The approved section of the new design includes the Triangle Park fountain and the landscaping, flagpoles and extra sidewalks around it. The part remaining conceptual includes the rest of the park, notably a proposed sidewalk going down the middle of the park.

When driving south down 10th Street past the park, the new design features a view of the fountain partly surrounded by flowers with some small sidewalks running diagonally through them, and a new position for the flagpoles behind the landscaping. City Manager Tony Graff mentioned discussing with the landscape architect the possibility of adding walls behind the poles, but because of the 360-degree view, he stated that walls would not likely be added.

The three flagpoles would  be similar to the poles that are currently in Menominee’s parks, standing about 16 to 18 feet tall and flying the city, state and American flags.

“If the sidewalk (through the middle of Triangle Park) is built,” Graff continued, “it gives a backdrop of a garden-type park.” In between the trees, there is a possibility for pockets where plants unique or native to the Menominee area could be planted.
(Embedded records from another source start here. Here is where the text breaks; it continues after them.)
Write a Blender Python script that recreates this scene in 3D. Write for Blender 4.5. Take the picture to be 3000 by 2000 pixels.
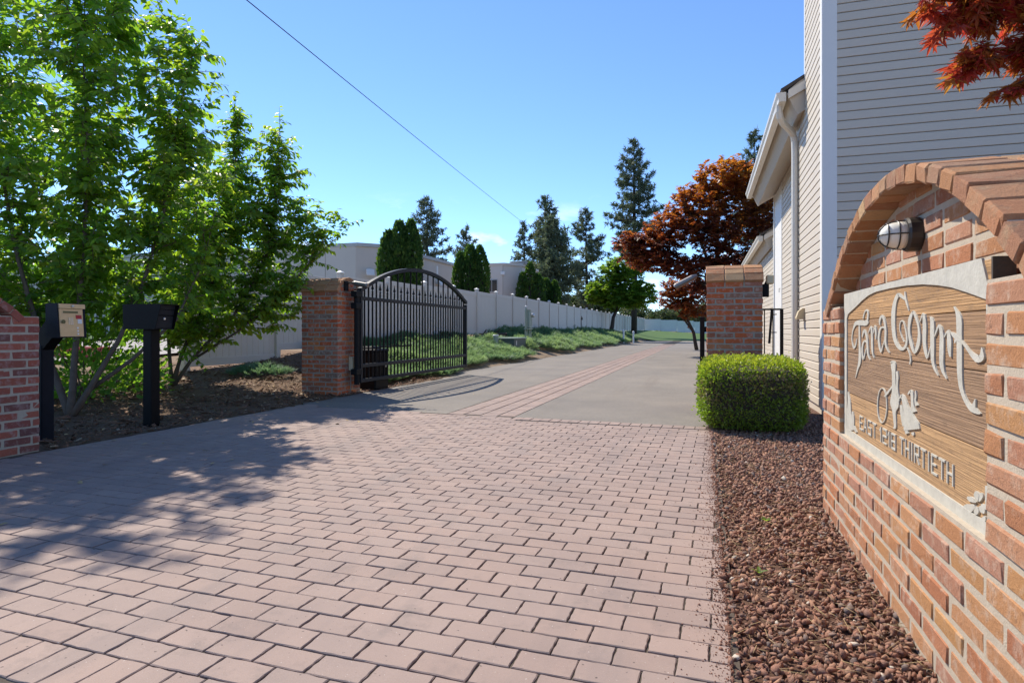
import bpy, math, random
import numpy as np
from mathutils import Vector, Matrix
R = math.radians
rng = random.Random(7)
nr = np.random.default_rng(11)
for o in list(bpy.data.objects):
    bpy.data.objects.remove(o)
sc = bpy.context.scene
COL = sc.collection

# ------------------------------------------------------------------ camera, sky, sun, exposure
YAW = math.atan(562 / 1800)
cam_d = bpy.data.cameras.new('camera')
cam_d.sensor_width = 36
cam_d.lens = 36 * 1800 / 3000
cam_d.shift_y = -0.010
cam_d.clip_start = 0.05
cam_d.clip_end = 3000
cam = bpy.data.objects.new('camera', cam_d)
COL.objects.link(cam)
cam.location = (0, 0, 0.96)
cam.rotation_euler = (R(90), 0, YAW)
sc.camera = cam

SUN_EL, SUN_AZ = 48.5, -53.0          # azimuth clockwise from +Y
world = bpy.data.worlds.new('World')
sc.world = world
world.use_nodes = True
wn, wl = world.node_tree.nodes, world.node_tree.links
sky = wn.new('ShaderNodeTexSky')
sky.sky_type = 'NISHITA'
sky.sun_disc = False
sky.sun_elevation = R(SUN_EL)
sky.sun_rotation = R(SUN_AZ)
sky.altitude = 0
sky.air_density = 0.75
sky.dust_density = 0.0
sky.ozone_density = 7.5
# small fair-weather clouds low in the sky
tc = wn.new('ShaderNodeTexCoord')
mp = wn.new('ShaderNodeMapping')
mp.inputs['Scale'].default_value = (1.0, 1.0, 2.4)
nz = wn.new('ShaderNodeTexNoise')
nz.inputs['Scale'].default_value = 9.0
nz.inputs['Detail'].default_value = 5.0
nz.inputs['Roughness'].default_value = 0.55
rmp = wn.new('ShaderNodeValToRGB')
rmp.color_ramp.elements[0].position = 0.575
rmp.color_ramp.elements[1].position = 0.70
sep = wn.new('ShaderNodeSeparateXYZ')
band = wn.new('ShaderNodeMapRange')
band.inputs['From Min'].default_value = 0.22
band.inputs['From Max'].default_value = 0.10
mul = wn.new('ShaderNodeMath'); mul.operation = 'MULTIPLY'
mul2 = wn.new('ShaderNodeMath'); mul2.operation = 'MULTIPLY'; mul2.inputs[1].default_value = 0.75
mixc = wn.new('ShaderNodeMixRGB')
mixc.inputs['Color2'].default_value = (6.6, 7.0, 7.6, 1)
wl.new(tc.outputs['Generated'], mp.inputs['Vector'])
wl.new(mp.outputs['Vector'], nz.inputs['Vector'])
wl.new(nz.outputs['Fac'], rmp.inputs['Fac'])
wl.new(tc.outputs['Generated'], sep.inputs['Vector'])
wl.new(sep.outputs['Z'], band.inputs['Value'])
wl.new(rmp.outputs['Color'], mul.inputs[0])
wl.new(band.outputs['Result'], mul.inputs[1])
wl.new(mul.outputs[0], mul2.inputs[0])
wl.new(mul2.outputs[0], mixc.inputs['Fac'])
wl.new(sky.outputs['Color'], mixc.inputs['Color1'])
wl.new(mixc.outputs['Color'], wn['Background'].inputs['Color'])
wn['Background'].inputs['Strength'].default_value = 0.138

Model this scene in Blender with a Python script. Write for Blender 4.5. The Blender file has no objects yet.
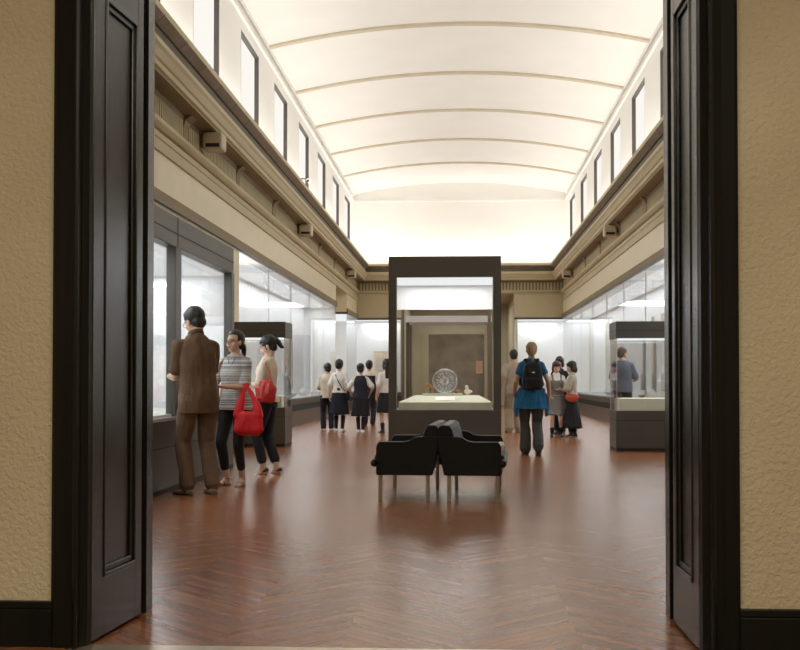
COVE = 395; FRONT = 232; EXPO = 0.0
import bpy, bmesh, math, random
from mathutils import Vector, Matrix, noise
random.seed(7)
V = Vector
R = math.radians
scn = bpy.context.scene
COL = scn.collection

# ------------------------------------------------------------------ materials
MATS = {}
def new_mat(name):
    m = bpy.data.materials.new(name)
    m.use_nodes = True
    nt = m.node_tree
    nt.nodes.clear()
    out = nt.nodes.new('ShaderNodeOutputMaterial')
    MATS[name] = m
    return m, nt, out

def mat(name, col, rough=.6, var=.12, scale=6., bump=0., bscale=60., metal=0., spec=.5, coat=0., stretch=(1, 1, 1), sheen=0.):
    if name in MATS:
        return MATS[name]
    m, nt, out = new_mat(name)
    N = nt.nodes.new
    L = nt.links.new
    b = N('ShaderNodeBsdfPrincipled')
    L(b.outputs[0], out.inputs[0])
    tc = N('ShaderNodeTexCoord')
    mp = N('ShaderNodeMapping')
    mp.inputs['Scale'].default_value = stretch
    L(tc.outputs['Object'], mp.inputs[0])
    n = N('ShaderNodeTexNoise')
    n.inputs['Scale'].default_value = scale
    n.inputs['Detail'].default_value = 4
    L(mp.outputs[0], n.inputs['Vector'])
    r = N('ShaderNodeValToRGB')
    r.color_ramp.elements[0].position = .3
    r.color_ramp.elements[1].position = .7
    r.color_ramp.elements[0].color = tuple(c * (1 - var) for c in col) + (1,)
    r.color_ramp.elements[1].color = tuple(min(1, c * (1 + var)) for c in col) + (1,)
    L(n.outputs['Fac'], r.inputs[0])
    L(r.outputs[0], b.inputs['Base Color'])
    b.inputs['Roughness'].default_value = rough
    b.inputs['Metallic'].default_value = metal
    b.inputs['Specular IOR Level'].default_value = spec
    b.inputs['Coat Weight'].default_value = coat
    b.inputs['Sheen Weight'].default_value = sheen
    if bump > 0:
        n2 = N('ShaderNodeTexNoise')
        n2.inputs['Scale'].default_value = bscale
        n2.inputs['Detail'].default_value = 5
        L(mp.outputs[0], n2.inputs['Vector'])
        bp = N('ShaderNodeBump')
        bp.inputs['Strength'].default_value = bump
        bp.inputs['Distance'].default_value = .01
        L(n2.outputs['Fac'], bp.inputs['Height'])
        L(bp.outputs[0], b.inputs['Normal'])
    return m

def emis(name, col, strength):
    m, nt, out = new_mat(name)
    e = nt.nodes.new('ShaderNodeEmission')
    e.inputs[0].default_value = tuple(col) + (1,)
    e.inputs[1].default_value = strength
    nt.links.new(e.outputs[0], out.inputs[0])
    return m

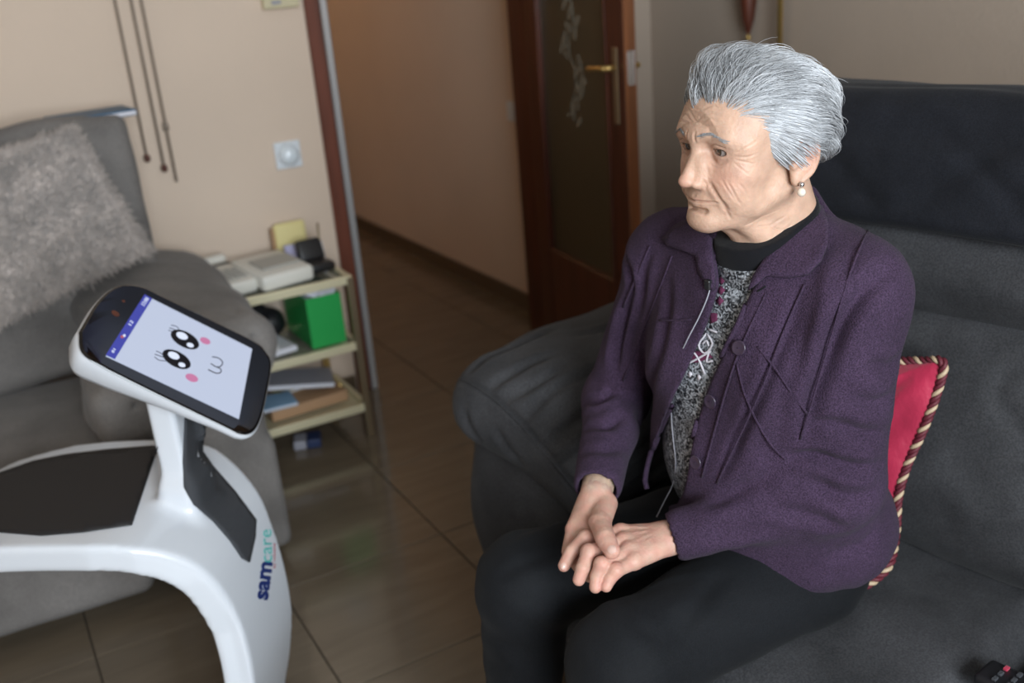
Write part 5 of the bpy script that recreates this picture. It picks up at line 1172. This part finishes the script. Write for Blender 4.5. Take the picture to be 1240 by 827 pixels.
# ------------------------------------------------------------------ red cushion behind her
rc = thing('red_cushion', SP(1.3, .78, .45), 'crimson satin cushion with twisted rope trim wedged behind the woman', 'cushion')
edge = [PV(1087, 437, 1.335), PV(1118, 437, 1.335), PV(1142, 439, 1.33), PV(1135, 475, 1.325), PV(1118, 520, 1.31), PV(1100, 560, 1.30), PV(1088, 600, 1.285), PV(1085, 645, 1.27), PV(1076, 685, 1.235), PV(1050, 708, 1.20), PV(1022, 722, 1.175)]
E_ = smooth_path(edge, 6); ne = len(E_); nw = 16; V = []; F = []
far = np.array([p+su*.17*(0 if i < 0 else 1)+sv*.02 for i, p in enumerate(E_)])
for side in (0, 1):
    for i, p in enumerate(E_):
        for j in range(nw):
            t = j/(nw-1); q = p*(1-t)+(p*.35+(SP(1.34, .93, .66)*.65))*t; b = math.sin(math.pi*min(t*.9, 1)*.5+0)**.7*math.sin(math.pi*(.04+.92*i/(ne-1)))**.4
            V.append(q+sv*(-.040*b+.010*b*math.sin(i*.55+1.5*math.sin(j*.5)) if side == 0 else .045*b)+np.array([0, 0, .0])+sv*.003*math.sin(i*.9+j*.35)*t*(1 if side == 0 else 0))
n_ = ne*nw
for side in (0, 1):
    for i in range(ne-1):
        for j in range(nw-1):
            q = [side*n_+i*nw+j, side*n_+i*nw+j+1, side*n_+(i+1)*nw+j+1, side*n_+(i+1)*nw+j]; F.append(q if side else q[::-1])
obj('satin_cover', V, F, 'red', rc)
def twist(path, r_off, r, strands, pitch, names):
    Pp = np.array(path); d = np.concatenate([[0], np.cumsum(np.linalg.norm(np.diff(Pp, axis=0), axis=1))]); m = int(d[-1]/.0016); s = np.linspace(0, d[-1], m); Pi = np.stack([np.interp(s, d, Pp[:, i]) for i in range(3)], 1)
    T = np.gradient(Pi, axis=0); T /= np.linalg.norm(T, axis=1)[:, None]; a = sv; U = np.cross(T, a); U /= np.linalg.norm(U, axis=1)[:, None]; W = np.cross(T, U)
    for k in range(strands):
        ang = 2*math.pi*(s/pitch+k/strands); tube('rope_strand', Pi+(U*np.cos(ang)[:, None]+W*np.sin(ang)[:, None])*r_off, r, names[k], rc, 6)
twist(E_, .0038, .0036, 3, .030, ('rope_g', 'rope_r', 'rope_r'))

# ------------------------------------------------------------------ remote control at the lower right
c = PZ(1228, 822, .475); rm = thing('remote_control', (c[0], c[1], .455), 'black remote control with rows of buttons at the lower right corner of the sofa', 'remote')
RZ = 8; Rr = rotm(0, 0, RZ); ax = Rr@np.array([0, 1, 0.]); c = np.array([c[0], c[1]-.055, .468])
V, F = vbox((.052, .19, .020), c, (0, 0, RZ), .007, 3); obj('housing', V, F, 'blackp', rm)
for i in range(3):
    for j in range(9):
        rbox('button_key', (.009, .006, .004), c+Rr@np.array([-.015+i*.015, -.075+j*.018, .0115]), 'red' if (i == 2 and j == 8) else 'grill', rm, rot=(0, 0, RZ), bevel=.001)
Along the proposed sidewalk, benches could be placed for people to “enjoy a garden” despite traffic from US 41 regularly passing by.

Graff also mentioned that the GFWC Menominee Woman’s Club wants to set up a kiosk in the pergola area of the park for visitors to get more information about the community, noting that there are grants available for electronic kiosks. The club is also working on the landscaping of the pergola.

The proposed design did raise some concerns, however. Mayor Jean Stegeman said that, “with the number of sidewalks in town that are crumbling, I would have a hard time supporting a sidewalk through the middle of Triangle Park.” Stegeman also said that the new design fails to allow Triangle Park to be used as it is now, a place where, as she said from what she had seen there over the summer, grandfathers in town taught their grandchildren how to cast a fishing line and where people would fly remote-controlled airplanes. 

Council member Dennis Klitzke was present as an observer at the meeting. When asked by the committee about the project, he said that, “if people complain about their sidewalks because there’s a new one down there: This is a donation and a grant that normally we wouldn’t get.”

Before voting to send the design to the city council for approval, Stegeman stated, “I want to make sure that, when we are approving this, no money from the general fund is coming out to do this.” She wanted to make it very clear, “not just to the council, but to the public as well,” that running a sidewalk through the middle of Triangle Park will not affect the general fund.

Committee member Heather Nelson made a motion to bring the recommended improvements to the city council. The motion was seconded by Nick Malone and amended to include Stegeman’s suggestion. The motion passed and will be brought to the council for approval.

The council meets at 6 p.m. Monday and will discuss the improvements in greater depth.